Cooper triples in attractive three-component fermions: Implication for hadron-quark crossover

We investigate many-body properties of equally populated three-component fermions with attractive three-body contact interaction in one dimension. A diagrammatic approach suggests the possible occurrence of Cooper triples at low temperature, which are three-body counterparts of Cooper pairs with a two-body attraction. We develop a minimal framework that bridges the crossover from tightly bound trimers to Cooper triples with increasing chemical potential and show how the formation of Cooper triples occurs in the grand-canonical phase diagram. Moreover, we argue that this nontrivial crossover is similar to the hadron-quark crossover proposed in dense matter. A coexistence of medium-induced triples and the underlying Fermi sea at positive chemical potential is analogous to quarkyonic matter consisting of baryonic excitations and the underlying quark Fermi sea. The comparison with the existing quantum Monte Carlo results implies that the emergence of these kinds of three-body states can be a microscopic origin of the peak of the sound velocity along the crossover.

Figure 1

Schematic figures for the Cooper triple phase in momentum space. The system exhibits a coexistence of the underlying Fermi sea and loosely bound trimers, that is, Cooper triples, near the Fermi surface with the small width of the energy shell typically given by the in-medium trimer binding energy $E_{\mathrm{B}}^{\mathrm{M}}$. Although we work in one dimension, we show higher dimensional configurations for visibility. Note that the Cooper triple phase has been predicted in three dimensions [41, 42].

Figure 2

Grand-canonical phase diagram of one-dimensional three-component fermions with a three-body attraction. $T^{*}$ is the Mott temperature where the in-medium trimer binding energy $E_{\mathrm{B}}^{\mathrm{M}}$ disappears. $\mu =-E_{\mathrm{B}}/3$ at $T=0$ is a trivial quantum critical point (QCP) for the transition from a zero-density (vacuum) to nonzero-density state.

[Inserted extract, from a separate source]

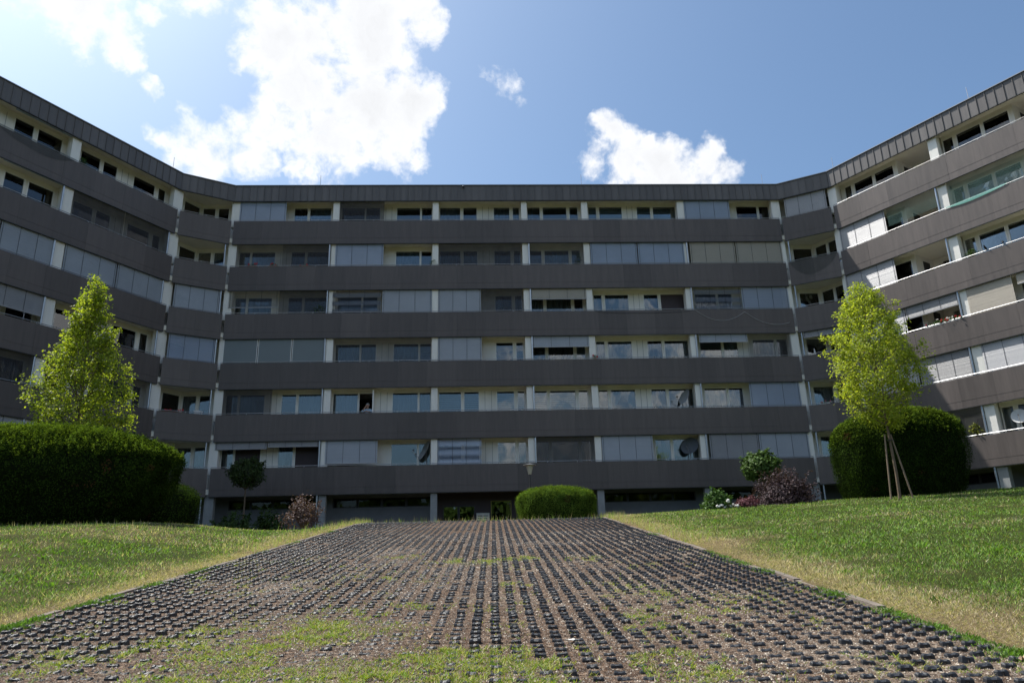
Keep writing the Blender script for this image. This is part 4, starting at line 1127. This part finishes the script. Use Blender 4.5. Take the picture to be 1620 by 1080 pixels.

The purple squares show the points where the isothermal compressibility exhibits a minimum as a function of $\mu$ in the QMC results [40].

Figure 3

Three-body spectral functions $A_3(P,\mathrm{\Omega })$ calculated at (a) $\mu /E_{\mathrm{B}}=-1$ and (b) $\mu /E_{\mathrm{B}}=2$. The temperature is set at $T/E_{\mathrm{B}}=0.1$ in each panel.

Figure 4

Temperature dependence of the three-body spectral functions $A_3(P=0,\omega )$ at (a) $\mu /E_{\mathrm{B}}=1$, (b) $\mu /E_{\mathrm{B}}=0$, and (c) $\mu /E_{\mathrm{B}}=-1$. (d) The in-medium trimer binding energy $E_{\mathrm{B}}^{\mathrm{M}}$ as a function of $\mu$ at $T/E_{\mathrm{B}}=0.01$ and $T/E_{\mathrm{B}}=0.1$.